- PROVIDED MATERIAL:
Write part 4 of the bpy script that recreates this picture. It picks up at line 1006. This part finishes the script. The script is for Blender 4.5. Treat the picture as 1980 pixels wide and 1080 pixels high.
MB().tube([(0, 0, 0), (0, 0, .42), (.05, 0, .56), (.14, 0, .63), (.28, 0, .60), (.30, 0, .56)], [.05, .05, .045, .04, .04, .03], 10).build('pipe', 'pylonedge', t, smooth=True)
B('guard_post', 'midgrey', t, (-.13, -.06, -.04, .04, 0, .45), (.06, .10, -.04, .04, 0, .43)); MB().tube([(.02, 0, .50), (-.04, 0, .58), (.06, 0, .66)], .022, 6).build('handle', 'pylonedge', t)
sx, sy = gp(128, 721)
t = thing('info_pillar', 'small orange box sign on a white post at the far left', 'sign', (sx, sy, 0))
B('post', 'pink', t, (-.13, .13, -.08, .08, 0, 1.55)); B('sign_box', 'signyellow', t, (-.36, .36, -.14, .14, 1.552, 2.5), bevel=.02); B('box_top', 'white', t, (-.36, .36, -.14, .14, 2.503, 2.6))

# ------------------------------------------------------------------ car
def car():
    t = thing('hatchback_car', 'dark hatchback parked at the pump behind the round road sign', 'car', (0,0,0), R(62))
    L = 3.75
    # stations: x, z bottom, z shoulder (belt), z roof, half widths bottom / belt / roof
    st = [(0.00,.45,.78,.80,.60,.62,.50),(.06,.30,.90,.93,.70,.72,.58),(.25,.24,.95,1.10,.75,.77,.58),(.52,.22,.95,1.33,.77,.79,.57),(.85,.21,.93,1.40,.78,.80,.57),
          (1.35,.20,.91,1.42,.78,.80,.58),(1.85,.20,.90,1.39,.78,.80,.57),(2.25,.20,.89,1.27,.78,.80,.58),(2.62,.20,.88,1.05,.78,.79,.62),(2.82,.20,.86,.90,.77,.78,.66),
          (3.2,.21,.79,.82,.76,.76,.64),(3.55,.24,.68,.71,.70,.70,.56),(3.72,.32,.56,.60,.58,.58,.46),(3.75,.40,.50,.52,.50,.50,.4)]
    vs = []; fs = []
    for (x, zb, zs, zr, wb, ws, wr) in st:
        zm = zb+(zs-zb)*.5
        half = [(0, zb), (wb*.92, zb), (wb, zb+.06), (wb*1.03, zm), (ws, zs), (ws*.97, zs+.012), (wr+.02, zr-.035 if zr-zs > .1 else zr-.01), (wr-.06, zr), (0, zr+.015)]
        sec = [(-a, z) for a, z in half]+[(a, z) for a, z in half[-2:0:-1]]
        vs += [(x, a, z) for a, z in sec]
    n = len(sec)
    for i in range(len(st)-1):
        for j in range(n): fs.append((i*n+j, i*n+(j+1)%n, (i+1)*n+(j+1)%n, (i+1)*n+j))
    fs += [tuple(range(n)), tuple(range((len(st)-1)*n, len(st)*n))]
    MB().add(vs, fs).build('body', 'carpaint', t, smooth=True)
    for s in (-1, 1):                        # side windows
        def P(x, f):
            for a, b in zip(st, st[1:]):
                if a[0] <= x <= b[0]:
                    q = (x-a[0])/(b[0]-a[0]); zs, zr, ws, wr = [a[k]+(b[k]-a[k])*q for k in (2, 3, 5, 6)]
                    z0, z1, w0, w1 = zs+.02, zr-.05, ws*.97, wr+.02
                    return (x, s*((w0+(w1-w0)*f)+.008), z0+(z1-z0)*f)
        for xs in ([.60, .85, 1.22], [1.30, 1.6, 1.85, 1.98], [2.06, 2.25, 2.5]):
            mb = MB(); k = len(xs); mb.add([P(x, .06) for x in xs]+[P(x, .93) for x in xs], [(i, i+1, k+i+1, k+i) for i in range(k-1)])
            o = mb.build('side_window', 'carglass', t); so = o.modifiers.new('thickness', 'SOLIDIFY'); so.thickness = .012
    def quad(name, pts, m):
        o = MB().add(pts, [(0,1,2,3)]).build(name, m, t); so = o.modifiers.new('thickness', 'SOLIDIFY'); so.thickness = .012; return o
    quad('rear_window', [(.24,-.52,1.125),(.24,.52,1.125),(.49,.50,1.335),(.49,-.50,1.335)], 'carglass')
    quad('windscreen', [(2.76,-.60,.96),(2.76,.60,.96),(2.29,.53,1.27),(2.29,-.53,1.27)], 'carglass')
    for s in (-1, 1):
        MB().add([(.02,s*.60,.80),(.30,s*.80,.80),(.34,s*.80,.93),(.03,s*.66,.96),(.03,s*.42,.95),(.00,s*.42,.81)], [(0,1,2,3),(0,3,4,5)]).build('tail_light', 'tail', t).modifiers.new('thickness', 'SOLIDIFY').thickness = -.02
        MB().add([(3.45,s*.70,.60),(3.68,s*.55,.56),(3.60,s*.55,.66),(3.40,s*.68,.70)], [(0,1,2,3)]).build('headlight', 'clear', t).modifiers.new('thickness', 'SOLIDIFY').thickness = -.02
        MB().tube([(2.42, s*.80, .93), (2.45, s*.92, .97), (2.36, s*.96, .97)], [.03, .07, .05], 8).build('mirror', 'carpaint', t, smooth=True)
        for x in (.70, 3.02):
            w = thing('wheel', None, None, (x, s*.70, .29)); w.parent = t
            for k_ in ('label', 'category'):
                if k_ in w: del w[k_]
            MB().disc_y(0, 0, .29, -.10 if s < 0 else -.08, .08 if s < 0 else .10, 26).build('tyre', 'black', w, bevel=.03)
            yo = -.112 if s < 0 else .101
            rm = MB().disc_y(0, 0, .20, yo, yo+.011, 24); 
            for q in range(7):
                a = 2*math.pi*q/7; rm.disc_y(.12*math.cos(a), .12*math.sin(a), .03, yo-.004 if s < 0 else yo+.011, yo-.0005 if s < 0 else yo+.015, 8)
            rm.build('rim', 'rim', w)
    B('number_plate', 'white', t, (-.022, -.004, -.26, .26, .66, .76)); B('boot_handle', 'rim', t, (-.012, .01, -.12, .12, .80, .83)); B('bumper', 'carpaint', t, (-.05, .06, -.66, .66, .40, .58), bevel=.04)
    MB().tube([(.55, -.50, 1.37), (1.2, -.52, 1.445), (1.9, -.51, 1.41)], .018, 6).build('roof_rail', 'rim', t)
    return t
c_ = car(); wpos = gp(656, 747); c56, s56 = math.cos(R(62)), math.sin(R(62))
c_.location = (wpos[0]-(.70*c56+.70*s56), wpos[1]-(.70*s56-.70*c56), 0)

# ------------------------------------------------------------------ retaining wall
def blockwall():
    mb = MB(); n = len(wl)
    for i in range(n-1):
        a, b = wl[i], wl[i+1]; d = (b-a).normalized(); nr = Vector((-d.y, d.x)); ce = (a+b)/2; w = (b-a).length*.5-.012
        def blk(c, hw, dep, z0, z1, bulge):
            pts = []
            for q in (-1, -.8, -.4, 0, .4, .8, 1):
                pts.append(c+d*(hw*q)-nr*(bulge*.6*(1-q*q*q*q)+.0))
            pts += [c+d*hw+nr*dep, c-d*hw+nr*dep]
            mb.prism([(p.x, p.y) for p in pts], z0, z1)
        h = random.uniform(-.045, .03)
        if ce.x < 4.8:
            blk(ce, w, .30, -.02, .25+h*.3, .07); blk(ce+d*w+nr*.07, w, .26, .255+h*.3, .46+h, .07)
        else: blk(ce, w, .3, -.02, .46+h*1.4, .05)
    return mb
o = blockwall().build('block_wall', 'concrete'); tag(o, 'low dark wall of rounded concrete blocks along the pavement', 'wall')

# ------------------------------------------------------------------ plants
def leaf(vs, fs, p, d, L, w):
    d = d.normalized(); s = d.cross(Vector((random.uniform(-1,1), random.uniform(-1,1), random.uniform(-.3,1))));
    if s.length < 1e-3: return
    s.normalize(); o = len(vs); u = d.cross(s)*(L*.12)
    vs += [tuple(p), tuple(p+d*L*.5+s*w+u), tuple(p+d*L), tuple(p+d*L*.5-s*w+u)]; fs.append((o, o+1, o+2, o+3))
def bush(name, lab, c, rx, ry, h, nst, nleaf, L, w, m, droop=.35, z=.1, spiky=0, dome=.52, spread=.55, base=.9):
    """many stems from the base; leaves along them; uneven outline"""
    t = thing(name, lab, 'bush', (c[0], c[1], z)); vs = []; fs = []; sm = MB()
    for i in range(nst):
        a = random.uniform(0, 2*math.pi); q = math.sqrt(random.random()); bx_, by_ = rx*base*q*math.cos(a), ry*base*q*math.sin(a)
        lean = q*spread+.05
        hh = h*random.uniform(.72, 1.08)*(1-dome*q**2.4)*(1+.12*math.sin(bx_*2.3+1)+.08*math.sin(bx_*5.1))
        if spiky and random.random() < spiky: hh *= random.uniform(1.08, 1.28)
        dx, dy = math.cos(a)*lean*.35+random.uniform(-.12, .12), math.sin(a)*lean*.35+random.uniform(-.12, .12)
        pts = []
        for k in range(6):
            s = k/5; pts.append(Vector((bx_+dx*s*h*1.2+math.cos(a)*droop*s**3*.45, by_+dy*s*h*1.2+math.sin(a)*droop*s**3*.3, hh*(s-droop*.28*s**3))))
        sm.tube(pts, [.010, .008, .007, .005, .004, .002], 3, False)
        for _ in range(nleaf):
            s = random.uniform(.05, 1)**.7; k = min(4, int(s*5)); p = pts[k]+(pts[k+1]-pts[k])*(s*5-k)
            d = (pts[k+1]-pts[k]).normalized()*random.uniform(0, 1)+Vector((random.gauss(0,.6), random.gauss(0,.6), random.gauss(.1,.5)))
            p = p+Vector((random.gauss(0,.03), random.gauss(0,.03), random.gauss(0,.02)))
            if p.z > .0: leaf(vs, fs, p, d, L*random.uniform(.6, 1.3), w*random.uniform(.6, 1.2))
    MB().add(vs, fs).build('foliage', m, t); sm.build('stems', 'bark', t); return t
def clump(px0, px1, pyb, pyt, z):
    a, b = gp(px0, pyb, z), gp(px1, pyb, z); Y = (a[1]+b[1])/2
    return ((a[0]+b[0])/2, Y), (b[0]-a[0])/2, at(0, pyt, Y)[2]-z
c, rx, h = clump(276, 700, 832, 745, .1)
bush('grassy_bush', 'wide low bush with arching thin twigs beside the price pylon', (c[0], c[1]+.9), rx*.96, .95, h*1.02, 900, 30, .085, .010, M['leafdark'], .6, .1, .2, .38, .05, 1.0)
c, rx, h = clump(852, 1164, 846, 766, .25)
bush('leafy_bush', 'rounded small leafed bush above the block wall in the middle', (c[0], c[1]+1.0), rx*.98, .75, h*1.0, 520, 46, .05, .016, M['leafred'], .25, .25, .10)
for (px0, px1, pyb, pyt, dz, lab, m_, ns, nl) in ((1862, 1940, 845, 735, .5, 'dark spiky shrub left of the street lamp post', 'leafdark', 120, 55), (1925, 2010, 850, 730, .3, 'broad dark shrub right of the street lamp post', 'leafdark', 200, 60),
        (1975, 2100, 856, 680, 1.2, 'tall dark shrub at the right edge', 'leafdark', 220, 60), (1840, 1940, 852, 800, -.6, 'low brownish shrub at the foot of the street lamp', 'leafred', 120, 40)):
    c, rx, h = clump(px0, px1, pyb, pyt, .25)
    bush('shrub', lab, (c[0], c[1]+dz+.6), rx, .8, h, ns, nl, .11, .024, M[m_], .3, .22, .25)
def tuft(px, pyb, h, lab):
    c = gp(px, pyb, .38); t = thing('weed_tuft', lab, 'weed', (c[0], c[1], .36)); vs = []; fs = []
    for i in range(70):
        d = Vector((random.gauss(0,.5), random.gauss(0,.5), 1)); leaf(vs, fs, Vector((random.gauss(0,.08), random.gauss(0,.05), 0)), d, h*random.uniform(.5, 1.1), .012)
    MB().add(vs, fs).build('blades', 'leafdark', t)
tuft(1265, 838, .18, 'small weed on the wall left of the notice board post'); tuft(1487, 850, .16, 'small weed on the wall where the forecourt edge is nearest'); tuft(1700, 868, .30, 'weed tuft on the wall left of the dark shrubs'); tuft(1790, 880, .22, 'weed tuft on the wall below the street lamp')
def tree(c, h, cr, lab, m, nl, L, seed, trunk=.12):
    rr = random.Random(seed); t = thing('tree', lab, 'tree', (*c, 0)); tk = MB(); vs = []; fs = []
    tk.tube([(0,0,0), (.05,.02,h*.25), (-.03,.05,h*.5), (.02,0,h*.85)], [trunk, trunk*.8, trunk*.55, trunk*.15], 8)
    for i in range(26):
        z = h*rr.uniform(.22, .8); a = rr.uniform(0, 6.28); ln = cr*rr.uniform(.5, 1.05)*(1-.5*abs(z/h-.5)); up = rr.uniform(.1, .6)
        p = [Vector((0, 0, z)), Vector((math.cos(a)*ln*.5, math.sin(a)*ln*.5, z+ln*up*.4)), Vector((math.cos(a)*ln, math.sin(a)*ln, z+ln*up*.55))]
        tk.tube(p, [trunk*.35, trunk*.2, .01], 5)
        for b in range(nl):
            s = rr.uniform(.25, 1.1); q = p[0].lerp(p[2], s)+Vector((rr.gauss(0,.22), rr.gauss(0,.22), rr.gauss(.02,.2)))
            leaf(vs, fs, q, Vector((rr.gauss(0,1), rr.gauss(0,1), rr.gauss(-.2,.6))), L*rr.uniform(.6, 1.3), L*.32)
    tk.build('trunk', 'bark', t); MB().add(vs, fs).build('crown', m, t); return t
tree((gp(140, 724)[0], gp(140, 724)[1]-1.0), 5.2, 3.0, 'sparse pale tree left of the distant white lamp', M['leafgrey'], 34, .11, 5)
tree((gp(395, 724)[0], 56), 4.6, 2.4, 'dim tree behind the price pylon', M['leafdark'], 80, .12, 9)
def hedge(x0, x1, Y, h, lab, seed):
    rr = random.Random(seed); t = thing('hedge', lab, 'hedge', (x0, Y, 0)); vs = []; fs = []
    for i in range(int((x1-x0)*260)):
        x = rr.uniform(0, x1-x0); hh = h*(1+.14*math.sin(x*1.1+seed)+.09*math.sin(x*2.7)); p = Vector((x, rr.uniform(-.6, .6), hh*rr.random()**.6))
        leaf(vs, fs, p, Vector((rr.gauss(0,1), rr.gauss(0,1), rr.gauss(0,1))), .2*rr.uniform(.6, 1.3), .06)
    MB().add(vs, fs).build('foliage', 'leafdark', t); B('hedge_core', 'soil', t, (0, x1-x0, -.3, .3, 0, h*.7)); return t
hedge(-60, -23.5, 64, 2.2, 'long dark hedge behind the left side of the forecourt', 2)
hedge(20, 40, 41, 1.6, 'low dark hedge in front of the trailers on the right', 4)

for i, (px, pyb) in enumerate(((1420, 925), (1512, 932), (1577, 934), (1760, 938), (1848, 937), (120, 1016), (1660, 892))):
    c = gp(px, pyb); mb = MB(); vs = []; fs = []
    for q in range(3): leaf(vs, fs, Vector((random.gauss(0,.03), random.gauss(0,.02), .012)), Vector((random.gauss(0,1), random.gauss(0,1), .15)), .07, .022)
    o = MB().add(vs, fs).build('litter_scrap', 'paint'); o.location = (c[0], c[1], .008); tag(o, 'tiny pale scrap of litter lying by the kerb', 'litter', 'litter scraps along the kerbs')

- BRIEF: Copy out only the lines above from the one with "else: blk(ce, w, .3, -.02, .46+h*1.4, .05)" to the one with "o = blockwall().build('block_wall', 'concrete');", inclusive, exactly as they stand.

- OUTPUT OF THE EXERCISE:
        else: blk(ce, w, .3, -.02, .46+h*1.4, .05)
    return mb
o = blockwall().build('block_wall', 'concrete'); tag(o, 'low dark wall of rounded concrete blocks along the pavement', 'wall')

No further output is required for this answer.